Nous vivons dans un monde complexe. Le terme est galvaudé mais il correspond à une réalité. Nous pouvons nous sentir dépassés par celle-ci et céder au renoncement. Pourtant, il est possible d’agir en complexité. Pour cela, il faut en comprendre la véritable nature.

Entre 1958 et 1962, Mao lance la campagne dite des « quatre nuisibles », incitant les Chinois à tuer les moineaux, les moustiques, les rats et les mouches. Les moyens techniques étant limités, le gouvernement a l’idée d’inciter les écoliers à capturer des rats et à les rapporter au siège local du parti contre une récompense. La campagne rencontre un énorme succès, jusqu’au jour où on se rend compte que les gens se sont mis à élever des rats. Mao découvrira ainsi que nous vivons dans un monde complexe, où les solutions d’aujourd’hui, si elles ignorent cette nature, créent les problèmes de demain.

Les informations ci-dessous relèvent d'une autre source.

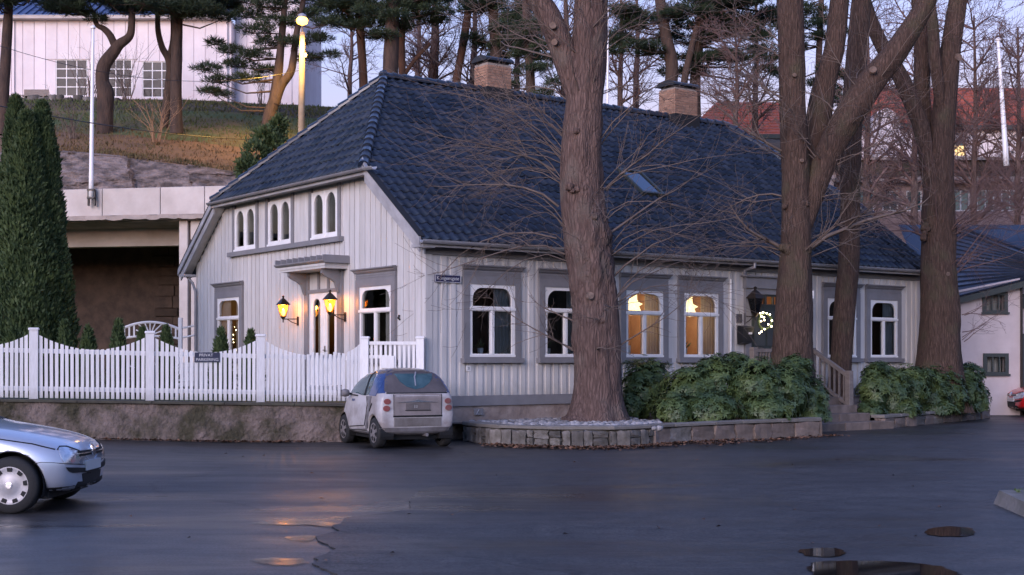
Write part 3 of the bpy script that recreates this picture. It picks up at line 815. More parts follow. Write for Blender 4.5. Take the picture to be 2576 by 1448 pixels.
# cladding boards of the street front
lb = [(a - 0.17, b + 0.17, c - 0.12, min(d + 0.40, 3.9)) for a, b, c, d in long_open] + [(9.35, 11.2, 0.3, 3.8)]
s = 0.16
while s < LEN - 0.15:
    for (p, q) in cut_spans(s, s + 0.125, WB, 3.90, lb):
        m = MB(LM).box(s, s + 0.125, -0.032 - random.uniform(0, .003), -0.0, p, q)
        m.build('cladding_board', M_wall, wall_l, fix=False)
    s += 0.232
gb = [(a - 0.17, b + 0.17, c - 0.14, d + 0.40) for a, b, c, d in gab_open[:2]] + [(3.45, 5.45, 0.3, 3.98)] + [(3.55, 9.55, 4.44, 5.9)]
s = 0.14
while s < WID - 0.05:
    e = min(s + 0.215, WID)
    zt = min(topz(s), topz(e))
    for (p, q) in cut_spans(s, e, WB - 0.1, zt, gb):
        m = MB(GM).box(s + 0.004, e - 0.004, -0.024 - random.uniform(0, .006), -0.0, p, q)
        m.build('cladding_board', M_wall, wall_g)
    s += 0.236
# boards between the upper windows
for (a, b) in ((9.40, 9.54), (7.40, 8.06), (5.04, 6.06), (3.56, 3.69)):
    k = max(1, int(round((b - a) / 0.22)))
    for i in range(k):
        p = a + (b - a) * i / k; q = a + (b - a) * (i + 1) / k
        MB(GM).box(p + 0.004, q - 0.004, -0.026, 0.0, 4.56, HZ - 0.04).build('cladding_board', M_wall, wall_g)
# corner boards, base board, frieze
MB(LM).box(-0.02, 0.15, -0.045, -0.001, WB - 0.02, 3.95).build('corner_board', M_wall, wall_l)
MB(LM).box(LEN - 0.15, LEN + 0.02, -0.045, -0.001, WB - 0.02, 3.95).build('corner_board', M_wall, wall_l)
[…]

Comment les problèmes sont-ils résolus? Principalement par une démarche analytique. Analytique vient du Grec analusis, dérivé de analuein, qui signifie défaire une trame, d’où dissoudre, décomposer et examiner en détail. Le principe de la pensée analytique est donc le découpage: un problème compliqué est décomposé en sous-problèmes plus simples. La démarche est la suivante: dans un premier temps, on formalise le problème de façon explicite, par exemple sous forme de formule mathématique, comme lorsqu’on doit calculer (3+8)x(5+2). Puis on le décompose. Ici, on calcule d’abord 3+8=11, puis 5+2=7. Une fois cela fait, on recompose, ici en effectuant la multiplication 11×7=77. Cet exemple très simple est en fait très général: formalisation, décomposition, recomposition. De façon implicite, mais très importante, il est supposé que la résolution des sous-problèmes entraîne la résolution du problème. Une fois que j’ai résolu les sous-problèmes, je n’ai plus qu’à recomposer, il n’y a plus rien à résoudre.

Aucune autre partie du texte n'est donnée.